/---

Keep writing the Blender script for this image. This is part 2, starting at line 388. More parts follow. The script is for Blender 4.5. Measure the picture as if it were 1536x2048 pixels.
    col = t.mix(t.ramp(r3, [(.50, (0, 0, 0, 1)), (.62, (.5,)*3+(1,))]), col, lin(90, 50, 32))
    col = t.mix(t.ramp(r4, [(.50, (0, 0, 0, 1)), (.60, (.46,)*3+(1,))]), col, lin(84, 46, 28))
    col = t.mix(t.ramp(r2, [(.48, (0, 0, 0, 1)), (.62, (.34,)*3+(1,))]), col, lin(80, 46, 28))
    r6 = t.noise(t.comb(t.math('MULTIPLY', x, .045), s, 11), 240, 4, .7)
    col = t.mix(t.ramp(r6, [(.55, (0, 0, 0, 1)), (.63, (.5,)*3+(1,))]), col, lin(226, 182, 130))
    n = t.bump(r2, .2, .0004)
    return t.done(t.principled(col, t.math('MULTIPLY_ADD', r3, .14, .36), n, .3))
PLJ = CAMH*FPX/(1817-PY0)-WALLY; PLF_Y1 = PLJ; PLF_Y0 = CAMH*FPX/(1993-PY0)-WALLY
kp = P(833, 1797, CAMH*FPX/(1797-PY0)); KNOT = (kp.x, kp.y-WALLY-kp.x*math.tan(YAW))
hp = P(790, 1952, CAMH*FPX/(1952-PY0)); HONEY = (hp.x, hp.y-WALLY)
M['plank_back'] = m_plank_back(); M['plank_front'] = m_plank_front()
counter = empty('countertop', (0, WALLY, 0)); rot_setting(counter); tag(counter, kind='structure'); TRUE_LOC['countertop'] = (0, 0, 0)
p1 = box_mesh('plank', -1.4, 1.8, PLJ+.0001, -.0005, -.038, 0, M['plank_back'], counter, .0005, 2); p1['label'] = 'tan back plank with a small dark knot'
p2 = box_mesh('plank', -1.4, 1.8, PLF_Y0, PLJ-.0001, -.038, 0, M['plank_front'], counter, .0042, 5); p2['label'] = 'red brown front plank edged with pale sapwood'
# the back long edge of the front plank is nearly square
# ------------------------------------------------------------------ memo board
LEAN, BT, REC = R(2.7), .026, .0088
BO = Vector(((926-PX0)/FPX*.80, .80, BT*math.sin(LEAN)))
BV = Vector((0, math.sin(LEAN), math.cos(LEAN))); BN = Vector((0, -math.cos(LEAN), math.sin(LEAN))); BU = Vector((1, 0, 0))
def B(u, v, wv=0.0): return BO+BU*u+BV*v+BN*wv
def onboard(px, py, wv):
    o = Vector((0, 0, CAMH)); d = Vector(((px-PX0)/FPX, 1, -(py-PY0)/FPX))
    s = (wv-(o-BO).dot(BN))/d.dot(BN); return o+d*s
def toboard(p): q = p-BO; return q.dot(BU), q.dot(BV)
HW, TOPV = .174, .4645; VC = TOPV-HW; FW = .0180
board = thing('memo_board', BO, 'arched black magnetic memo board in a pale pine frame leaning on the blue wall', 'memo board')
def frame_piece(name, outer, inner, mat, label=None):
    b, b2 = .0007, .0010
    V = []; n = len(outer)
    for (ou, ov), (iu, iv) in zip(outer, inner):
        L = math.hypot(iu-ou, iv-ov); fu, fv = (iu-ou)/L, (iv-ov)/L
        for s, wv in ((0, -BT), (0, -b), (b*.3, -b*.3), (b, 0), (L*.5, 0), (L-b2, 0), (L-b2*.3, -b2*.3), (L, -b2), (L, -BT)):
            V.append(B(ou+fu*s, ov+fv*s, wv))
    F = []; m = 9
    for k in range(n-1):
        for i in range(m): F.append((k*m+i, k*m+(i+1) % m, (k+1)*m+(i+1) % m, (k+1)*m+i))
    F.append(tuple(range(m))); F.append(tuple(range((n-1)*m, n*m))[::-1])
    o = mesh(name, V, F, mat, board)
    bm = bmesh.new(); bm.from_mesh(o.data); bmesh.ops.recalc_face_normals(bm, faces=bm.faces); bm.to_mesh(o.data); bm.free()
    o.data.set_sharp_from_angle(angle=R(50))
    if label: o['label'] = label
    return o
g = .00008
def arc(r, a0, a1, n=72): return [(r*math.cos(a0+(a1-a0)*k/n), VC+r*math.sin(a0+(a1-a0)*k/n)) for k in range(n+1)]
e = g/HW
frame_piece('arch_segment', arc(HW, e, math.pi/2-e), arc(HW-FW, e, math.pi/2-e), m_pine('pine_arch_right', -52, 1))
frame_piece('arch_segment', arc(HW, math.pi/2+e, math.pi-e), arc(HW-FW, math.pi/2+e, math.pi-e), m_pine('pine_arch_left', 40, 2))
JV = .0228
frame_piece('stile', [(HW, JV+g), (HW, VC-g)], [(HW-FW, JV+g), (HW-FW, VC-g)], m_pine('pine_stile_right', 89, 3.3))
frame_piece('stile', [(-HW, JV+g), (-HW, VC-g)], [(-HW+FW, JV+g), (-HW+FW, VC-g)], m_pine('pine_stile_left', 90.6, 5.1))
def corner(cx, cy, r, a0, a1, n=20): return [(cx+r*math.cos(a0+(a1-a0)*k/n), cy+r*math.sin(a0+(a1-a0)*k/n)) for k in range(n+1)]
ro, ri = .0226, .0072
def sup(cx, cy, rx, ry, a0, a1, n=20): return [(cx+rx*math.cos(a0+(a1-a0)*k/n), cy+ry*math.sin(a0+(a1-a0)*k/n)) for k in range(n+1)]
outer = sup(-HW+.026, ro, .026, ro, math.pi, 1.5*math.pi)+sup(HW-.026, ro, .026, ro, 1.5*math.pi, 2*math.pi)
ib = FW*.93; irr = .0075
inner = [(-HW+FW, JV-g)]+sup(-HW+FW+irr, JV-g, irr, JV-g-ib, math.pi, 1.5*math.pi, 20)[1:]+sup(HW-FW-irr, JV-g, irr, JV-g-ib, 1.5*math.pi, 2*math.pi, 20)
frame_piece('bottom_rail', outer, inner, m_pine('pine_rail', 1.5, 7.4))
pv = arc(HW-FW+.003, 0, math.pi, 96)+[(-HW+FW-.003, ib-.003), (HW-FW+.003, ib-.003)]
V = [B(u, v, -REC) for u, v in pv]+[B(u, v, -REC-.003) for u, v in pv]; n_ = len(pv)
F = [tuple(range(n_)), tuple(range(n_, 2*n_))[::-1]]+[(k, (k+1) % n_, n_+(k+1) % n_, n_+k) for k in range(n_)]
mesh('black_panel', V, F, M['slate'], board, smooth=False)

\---
/---

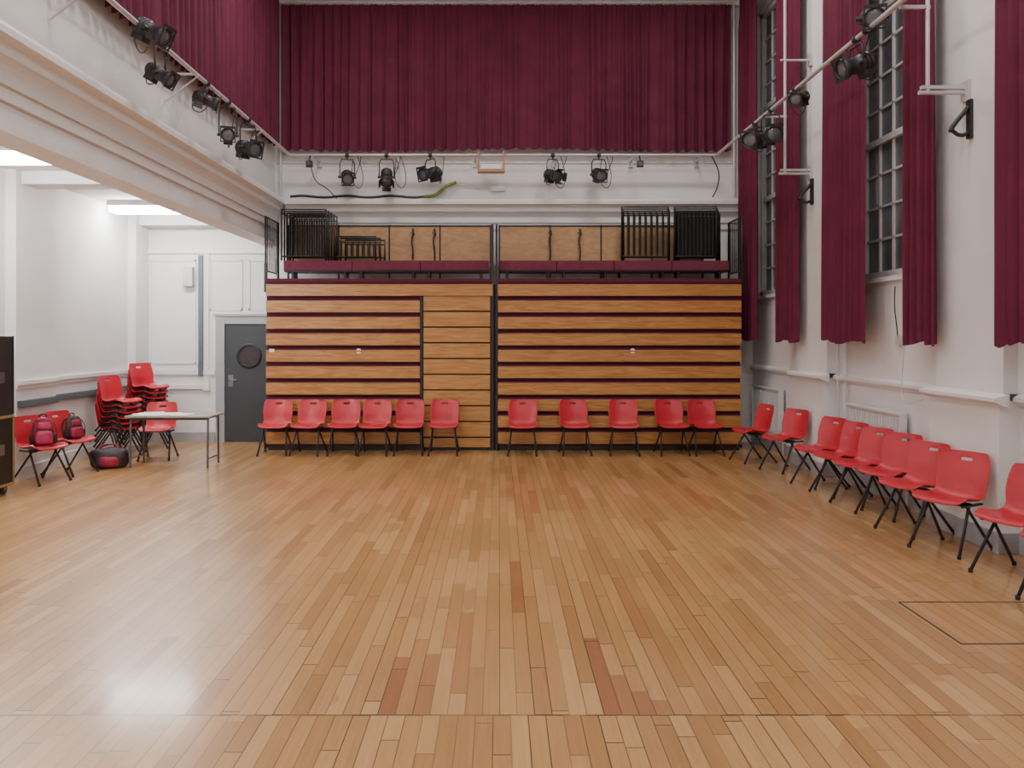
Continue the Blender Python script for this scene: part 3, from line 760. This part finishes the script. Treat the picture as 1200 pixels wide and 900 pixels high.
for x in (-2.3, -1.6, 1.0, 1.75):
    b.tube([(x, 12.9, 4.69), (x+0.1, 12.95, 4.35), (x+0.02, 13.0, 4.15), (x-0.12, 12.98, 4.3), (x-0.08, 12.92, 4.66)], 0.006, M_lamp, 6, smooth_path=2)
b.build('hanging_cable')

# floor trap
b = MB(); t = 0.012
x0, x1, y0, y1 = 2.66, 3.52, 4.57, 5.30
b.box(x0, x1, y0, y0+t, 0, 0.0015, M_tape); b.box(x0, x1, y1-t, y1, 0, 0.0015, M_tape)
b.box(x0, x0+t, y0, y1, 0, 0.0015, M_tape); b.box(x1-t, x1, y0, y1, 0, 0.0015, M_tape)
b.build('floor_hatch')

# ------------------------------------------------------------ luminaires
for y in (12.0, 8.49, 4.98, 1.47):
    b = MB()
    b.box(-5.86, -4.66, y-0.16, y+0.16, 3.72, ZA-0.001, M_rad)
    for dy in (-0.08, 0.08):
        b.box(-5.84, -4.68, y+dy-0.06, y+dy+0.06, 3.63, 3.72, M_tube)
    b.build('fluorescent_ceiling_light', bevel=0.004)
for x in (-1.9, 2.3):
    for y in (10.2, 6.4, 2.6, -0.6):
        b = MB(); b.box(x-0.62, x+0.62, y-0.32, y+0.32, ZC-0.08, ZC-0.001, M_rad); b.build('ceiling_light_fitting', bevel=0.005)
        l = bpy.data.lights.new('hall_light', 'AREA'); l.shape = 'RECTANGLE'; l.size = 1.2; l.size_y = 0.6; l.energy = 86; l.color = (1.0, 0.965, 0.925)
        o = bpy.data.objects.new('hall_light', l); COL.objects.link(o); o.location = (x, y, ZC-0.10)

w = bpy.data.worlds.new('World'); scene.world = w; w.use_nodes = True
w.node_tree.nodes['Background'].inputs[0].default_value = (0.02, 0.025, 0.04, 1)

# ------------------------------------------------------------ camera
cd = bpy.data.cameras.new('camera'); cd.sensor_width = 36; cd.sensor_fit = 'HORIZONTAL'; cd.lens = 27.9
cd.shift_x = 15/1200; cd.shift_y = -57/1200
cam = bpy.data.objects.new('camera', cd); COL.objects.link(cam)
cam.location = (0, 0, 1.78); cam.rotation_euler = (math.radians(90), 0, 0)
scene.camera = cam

\---

■ Task brief: All lines in the listing above from the line containing "Continue the Blender" to the line containing "b.build('floor_hatch')", inclusive, should be retyped exactly; no other lines should appear.

■ Result of this task:
Continue the Blender Python script for this scene: part 3, from line 760. This part finishes the script. Treat the picture as 1200 pixels wide and 900 pixels high.
for x in (-2.3, -1.6, 1.0, 1.75):
    b.tube([(x, 12.9, 4.69), (x+0.1, 12.95, 4.35), (x+0.02, 13.0, 4.15), (x-0.12, 12.98, 4.3), (x-0.08, 12.92, 4.66)], 0.006, M_lamp, 6, smooth_path=2)
b.build('hanging_cable')

# floor trap
b = MB(); t = 0.012
x0, x1, y0, y1 = 2.66, 3.52, 4.57, 5.30
b.box(x0, x1, y0, y0+t, 0, 0.0015, M_tape); b.box(x0, x1, y1-t, y1, 0, 0.0015, M_tape)
b.box(x0, x0+t, y0, y1, 0, 0.0015, M_tape); b.box(x1-t, x1, y0, y1, 0, 0.0015, M_tape)
b.build('floor_hatch')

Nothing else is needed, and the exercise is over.